Coking coal prices moving north — While steel producers globally appear less
concerned near term, longer-term uncertainty remains. Spot coking coal prices
have moved to ~ US$260/t from ~225/t at the end of December. If damage to the
Queensland rail system is substantial, quarterly contract prices could move
beyond $300/t.
Impact on the Indian steel producers — The coking coal price hike will have an
impact on margins of all the major steel companies if they are not able to pass on
the cost hike as Indian steel companies have hardly any captive coking coal. The
range of integration is ~0-15% for the major steel players.
JSW Steel's profits would be most sensitive to coking coal
price changes.
Coking coal inventories — Major coking coal importing countries are Japan (26%), India (17%), China (14%), South Korea (11%), Taiwan (2%), Europe (15%), Brazil (6%). Most steel producers have ~40-60 days inventory and are not worried yet. The Japanese blast furnaces have ~2 months inventory and would be willing to buy coal from North America if higher steel prices justify the same. Korean steel mills have 40-60 days inventory and can source coal from China and Canada. The Indian producers have ~2 months inventory; European producers ~4 weeks.

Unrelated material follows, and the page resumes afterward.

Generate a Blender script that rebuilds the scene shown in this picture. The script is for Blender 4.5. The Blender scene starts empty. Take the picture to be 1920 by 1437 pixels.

Queensland: ~55-60% of global exports — The unprecedented rains and floods have led to nearly all Queensland coal producers declaring force majeure. All but one rail system in the region has been impacted. Queensland accounts for ~55-60% of the global seaborne coking coal market (~250mt in 2010E). While the extent and period of disruption are hard to quantify at this point, our global commodities team believes that Citi's 18mt deficit forecast for 2011 is likely to be much higher once damage to mines/rail infrastructure is taken into account.